Riiight, Sparkles. Reading the rest of the Article is "bullshitting" now. "The clear meaning is JUST THOSE WORDS. No context needed!" And you wonder why I hold your reading comprehension - and education in general - in such contempt.
One more time, Mensa Girl. If the "clear meaning" of "provide for the common defense and the general welfare" is "Congress can do whatever the fuck it pleases", why did the Framers bother to include the entire rest of that Section? What's it there for? I'm just DYING for one of you to develop the sack to even acknowledge that that question exists, let alone try to answer it.
YOU'RE the one who seeks to move away from the clear meaning of the words by cutting and pruning out the ones you don't want to read.
And BTW, is it OK with you if legislators pass laws according to the jurisprudence laid down by the Court, or should they consult with YOU instead?

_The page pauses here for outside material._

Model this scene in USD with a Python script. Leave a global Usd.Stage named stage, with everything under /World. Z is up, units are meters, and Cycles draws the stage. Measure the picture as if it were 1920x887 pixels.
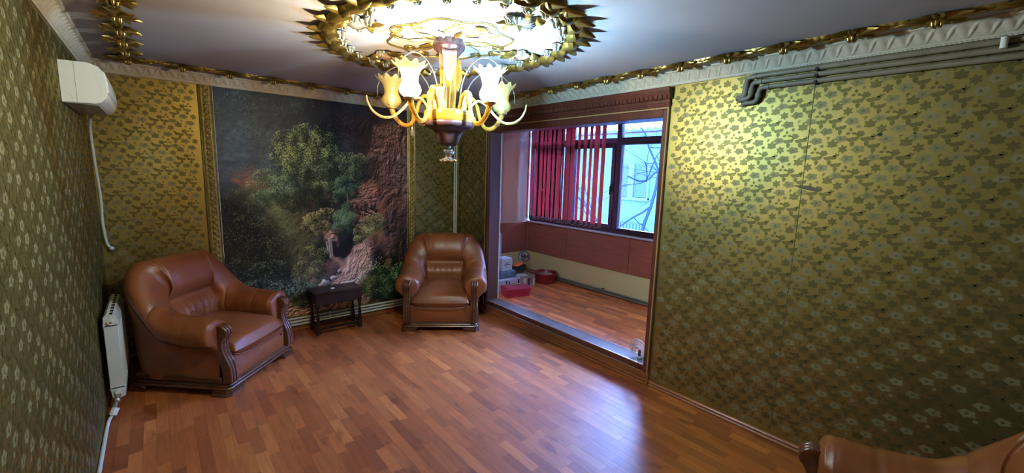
import math, random
import numpy as np
import trimesh
import shapely
import usdkit, meshkit
from pxr import Usd, UsdGeom, UsdLux, UsdShade, Gf, Sdf, Vt
from scipy import ndimage
from scipy.spatial import ConvexHull

stage = Usd.Stage.CreateInMemory()
UsdGeom.Xform.Define(stage, '/World')
UsdGeom.Scope.Define(stage, '/World/Looks')
rng = np.random.default_rng(11)
random.seed(11)
PI = math.pi

# ------------------------------------------------------------------ camera
F_PX, YAW, PITCH, ROLL, CAM_Z = 793.64, 0.700172, 0.149574, 0.029978, 1.75
_cy, _sy, _cp, _sp = math.cos(YAW), math.sin(YAW), math.cos(PITCH), math.sin(PITCH)
_fw = np.array([_sy * _cp, _cy * _cp, -_sp]); _r0 = np.array([_cy, -_sy, 0.0]); _u0 = np.cross(_r0, _fw)
_rt = math.cos(ROLL) * _r0 + math.sin(ROLL) * _u0
_up = -math.sin(ROLL) * _r0 + math.cos(ROLL) * _u0
cam = UsdGeom.Camera.Define(stage, '/World/camera')
cam.AddTransformOp().Set(Gf.Matrix4d(*[*_rt, 0], *[*_up, 0], *[*(-_fw), 0], 0, 0, CAM_Z, 1))
cam.CreateHorizontalApertureAttr(36.0)
cam.CreateVerticalApertureAttr(36.0 * 887 / 1920)
cam.CreateFocalLengthAttr(36.0 * F_PX / 1920)
cam.CreateClippingRangeAttr((0.05, 500.0))
cam.CreateExposureAttr(0.18)

# ------------------------------------------------------------------ sky (overcast winter daylight) and bulb strengths
SKY = (10.5, 15.0, 36.0)
COOL_BULB, WARM_BULB = 6900.0, 3700.0
dome = UsdLux.DomeLight.Define(stage, '/World/sky_dome')
dome.CreateIntensityAttr(1.0)
dome.CreateColorAttr(Gf.Vec3f(*SKY))

# ------------------------------------------------------------------ room measures (metres)
XL, XR, YB, YF = -0.375, 3.097, 4.824, -0.95
ZC, ZM = 2.535, 2.444                 # ceiling, underside of the plaster cornice
DY0, DY1, DZ0, DZ1 = 1.865, 4.125, 0.150, 2.212   # opening to the balcony
XS = 3.262                            # balcony side of the wall
BX, BY0, BY1, BZ, BZC = 4.62, 0.9, 5.09, 0.140, 2.50   # balcony

# ------------------------------------------------------------------ helpers
_used = {}
def numbered(path):
    k = _used.get(path, 0); _used[path] = k + 1
    return path if k == 0 else f'{path}_{k:03d}'

def tag(p, label=None, cat=None, group=None, kind=None):
    p = p.GetPrim() if hasattr(p, 'GetPrim') else p
    for k, v in (('label', label), ('category', cat), ('group', group), ('kind', kind)):
        if v: p.SetCustomDataByKey(k, v)
    return p

def thing(name, label=None, cat=None, loc=(0, 0, 0), rotz=0.0, group=None, kind=None):
    x = UsdGeom.Xform.Define(stage, numbered('/World/' + name))
    if any(loc): x.AddTranslateOp().Set(Gf.Vec3d(*map(float, loc)))
    if rotz: x.AddRotateZOp().Set(float(rotz))
    return tag(x, label, cat, group, kind)

def obj(name, mesh, mat, parent=None, smooth=30, label=None, cat=None, group=None, kind=None, color=None):
    base = str(parent.GetPath()) if parent is not None else '/World'
    m = usdkit.mesh(stage, numbered(base + '/' + name), mesh, mat, smooth=smooth)
    if color is not None:
        c = np.asarray(color, np.float32)
        UsdGeom.PrimvarsAPI(m).CreatePrimvar('tone', Sdf.ValueTypeNames.Color3fArray, 'vertex').Set(Vt.Vec3fArray.FromNumpy(c))
    return tag(m, label, cat, group, kind)

def copy_of(src, loc, rotz, label=None, group=None):
    was = src.GetCustomData()
    r = thing(src.GetName(), label or was.get('label'), was.get('category'), loc, rotz, group or was.get('group'), was.get('kind'))
    r.GetReferences().AddInternalReference(src.GetPath()); r.SetInstanceable(True)
    return r

def cat_(ms):
    ms = [m if isinstance(m, trimesh.Trimesh) else trimesh.Trimesh(*m, process=False) for m in ms]
    return trimesh.util.concatenate(ms)

def hull(pts):
    pts = np.asarray(pts, float); h = ConvexHull(pts)
    m = trimesh.Trimesh(pts, h.simplices, process=True); m.fix_normals()
    return m

def bx(x0, x1, y0, y1, z0, z1, c=0.0):
    if c <= 0:
        m = trimesh.creation.box((x1 - x0, y1 - y0, z1 - z0)); m.apply_translation(((x0 + x1) / 2, (y0 + y1) / 2, (z0 + z1) / 2)); return m
    a, b = np.array([x0, y0, z0]), np.array([x1, y1, z1]); pts = []
    for i in range(8):
        s = np.array([i & 1, i >> 1 & 1, i >> 2 & 1]); p = np.where(s, b, a)
        for k in range(3):
            q = p + np.where(s, -c, c); q[k] = p[k]; pts.append(q)
    return hull(pts)

def frames(P, up=(0, 0, 1)):
    P = np.asarray(P, float); T = np.gradient(P, axis=0); T /= np.linalg.norm(T, axis=1, keepdims=True) + 1e-12
    n = np.asarray(up, float); n = n - T[0] * (n @ T[0])
    if np.linalg.norm(n) < 1e-4:
        n = np.array([1.0, 0, 0]); n = n - T[0] * (n @ T[0])
    n /= np.linalg.norm(n); N = [n]
    for i in range(1, len(P)):
        n = n - T[i] * (n @ T[i]); n /= np.linalg.norm(n) + 1e-12; N.append(n)
    N = np.array(N); return T, N, np.cross(T, N)

def sweep(P, prof, scale=None, up=(0, 0, 1), closed=False, cap=True):
    """A closed 2-D profile (k,2: along N, along B) carried along the polyline P."""
    P = np.asarray(P, float); T, N, B = frames(P, up); prof = np.asarray(prof, float); k, n = len(prof), len(P)
    s = np.ones(n) if scale is None else np.asarray(scale, float)
    V = P[:, None] + s[:, None, None] * (prof[None, :, :1] * N[:, None] + prof[None, :, 1:] * B[:, None])
    V = V.reshape(-1, 3); F = []
    for i in range(n if closed else n - 1):
        j = (i + 1) % n
        for a in range(k):
            b = (a + 1) % k
            F += [(i * k + a, i * k + b, j * k + b), (i * k + a, j * k + b, j * k + a)]
    if cap and not closed:
        V = np.vstack([V, P[0], P[-1]]); c0, c1 = len(V) - 2, len(V) - 1
        for a in range(k):
            b = (a + 1) % k
            F += [(c0, b, a), (c1, (n - 1) * k + a, (n - 1) * k + b)]
    m = trimesh.Trimesh(V, F, process=False)
    if m.volume < 0: m.invert()
    return m

def circ(r, n=8, r2=None):
    a = np.arange(n) * 2 * PI / n
    return np.stack([r * np.cos(a), (r2 or r) * np.sin(a)], 1)

def tube(P, r, n=8, closed=False, up=(0, 0, 1)):
    if np.ndim(r): return sweep(P, circ(1.0, n), scale=r, closed=closed, up=up)
    return sweep(P, circ(r, n), closed=closed, up=up)

def spline(P, n):
    """Catmull-Rom through the control points."""
    P = np.asarray(P, float); Q = np.vstack([2 * P[0] - P[1], P, 2 * P[-1] - P[-2]]); out = []
    for i in range(len(P) - 1):
        a, b, c, d = Q[i:i + 4]
        for t in np.linspace(0, 1, n, endpoint=False):
            out.append(.5 * (2 * b + (c - a) * t + (2 * a - 5 * b + 4 * c - d) * t * t + (3 * b - a - 3 * c + d) * t ** 3))
    out.append(P[-1]); return np.array(out)

def grid_faces(nu, nv, wrap=False):
    F = []
    for i in range(nu - 1):
        for j in range(nv if wrap else nv - 1):
            a, b = i * nv + j, i * nv + (j + 1) % nv
            F += [(a, b, b + nv), (a, b + nv, a + nv)]
    return np.array(F)

def grid_faces_np(nu, nv):
    i, j = np.meshgrid(np.arange(nu - 1), np.arange(nv - 1), indexing='ij'); a = (i * nv + j).ravel()
    return np.vstack([np.stack([a, a + 1, a + nv + 1], 1), np.stack([a, a + nv + 1, a + nv], 1)])

def lathe(prof, n=32, ruffle=None):
    """(r, z) profile turned about z; ruffle(i, angle) -> (dr factor, dz)."""
    prof = np.asarray(prof, float); a = np.arange(n) * 2 * PI / n; V = []
    for i, (r, z) in enumerate(prof):
        for t in a:
            k, dz = ruffle(i, t) if ruffle else (1.0, 0.0)
            V.append((r * k * math.cos(t), r * k * math.sin(t), z + dz))
    m = trimesh.Trimesh(np.array(V), grid_faces(len(prof), n, True), process=False)
    return m

def mv(m, t=(0, 0, 0), rz=0.0, s=1.0):
    m = m.copy()
    if s != 1.0: m.apply_scale(s)
    if rz: m.apply_transform(trimesh.transformations.rotation_matrix(rz, (0, 0, 1)))
    m.apply_translation(t); return m

def rotated(m, ang, axis, point=None):
    m = m.copy(); m.apply_transform(trimesh.transformations.rotation_matrix(ang, axis, point)); return m

def smooth01(a, b, x):
    t = np.clip((np.asarray(x, float) - a) / (b - a), 0, 1); return t * t * (3 - 2 * t)

# ------------------------------------------------------------------ materials
def mat(name, color, rough=0.5, metal=0.0, var=0.0, scale=8.0, bump=0.0, bscale=60.0, stretch=(1, 1, 1), **kw):
    nodes = {'p': ('principled_bsdf', {'base_color': color, 'roughness': rough, 'metallic': metal, **kw})}; links = []
    if var or bump:
        nodes['tc'] = ('texture_coordinate', {}); nodes['mp'] = ('mapping', {'scale': stretch}); links.append(('tc.object', 'mp.vector'))
    if var:
        nodes['n'] = ('noise_texture', {'scale': scale, 'detail': 5.0, 'roughness': 0.6})
        lo = tuple(c * (1 - var) for c in color); hi = tuple(c * (1 + var) for c in color)
        nodes['r'] = ('rgb_ramp', {'ramp': [(0.3, lo), (0.7, hi)]})
        links += [('mp.vector', 'n.vector'), ('n.fac', 'r.fac'), ('r.color', 'p.base_color')]
    if bump:
        nodes['n2'] = ('noise_texture', {'scale': bscale, 'detail': 3.0})
        nodes['b'] = ('bump', {'strength': bump, 'distance': 0.01})
        links += [('mp.vector', 'n2.vector'), ('n2.fac', 'b.height'), ('b.normal', 'p.normal')]
    return usdkit.material(stage, '/World/Looks/' + name, nodes, links, surface='p.BSDF')

def tone_mat(name, rough, grain=0.0, gscale=(60, 6, 60), knots=False, **kw):
    """Colour from the mesh's own tone primvar, with wood grain on top."""
    nodes = {'a': ('attribute', {'attribute': 'tone'}), 'p': ('principled_bsdf', {'roughness': rough, **kw})}; links = []; src = 'a.color'
    if grain:
        nodes.update({'g': ('geometry', {}), 'mp': ('mapping', {'scale': gscale}), 'n': ('noise_texture', {'scale': 1.0, 'detail': 5.0, 'roughness': 0.65, 'distortion': 0.6}),
                      'r': ('rgb_ramp', {'ramp': [(0.25, (1 - grain,) * 3), (0.5, (1, 1, 1)), (0.75, (1 + grain * .6,) * 3)]}),
                      'm': ('mix', {'mix_type': 'multiply', 'fac': 1.0})})
        links += [('g.position', 'mp.vector'), ('mp.vector', 'n.vector'), ('n.fac', 'r.fac'), ('a.color', 'm.color1'), ('r.color', 'm.color2')]; src = 'm.color'
    if knots:
        nodes.update({'mk': ('mapping', {'scale': (9, 3.6, 9)}), 'kn': ('noise_texture', {'scale': 1.0, 'detail': 3.0, 'roughness': 0.55}),
                      'kr': ('rgb_ramp', {'ramp': [(0.0, (1, 1, 1)), (0.60, (1, 1, 1)), (0.70, (0.52, 0.42, 0.38)), (1.0, (0.34, 0.26, 0.24))]}),
                      'mm': ('mix', {'mix_type': 'multiply', 'fac': 0.85})})
        links += [('g.position', 'mk.vector'), ('mk.vector', 'kn.vector'), ('kn.fac', 'kr.fac'), (src, 'mm.color1'), ('kr.color', 'mm.color2')]; src = 'mm.color'
    links.append((src, 'p.base_color'))
    return usdkit.material(stage, '/World/Looks/' + name, nodes, links, surface='p.BSDF')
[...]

No, tweeko, I'M not the one who thinks the law changes according to what I've decided is a better idea today. That's strictly the province of leftists like you, and your "emanations from the penumbra". What's okay with ME - which you would already know, if you had a teaspoon of brains - is that legislators should pass laws according to what's laid down by the US Constitution. They're welcome to be guided by court jurisprudence as well, so long as it doesn't contradict the words of the Constitution in some half-assed attempt at judicial legislation. But the Constitution takes precedence over everything else, including Supreme Court power grabs.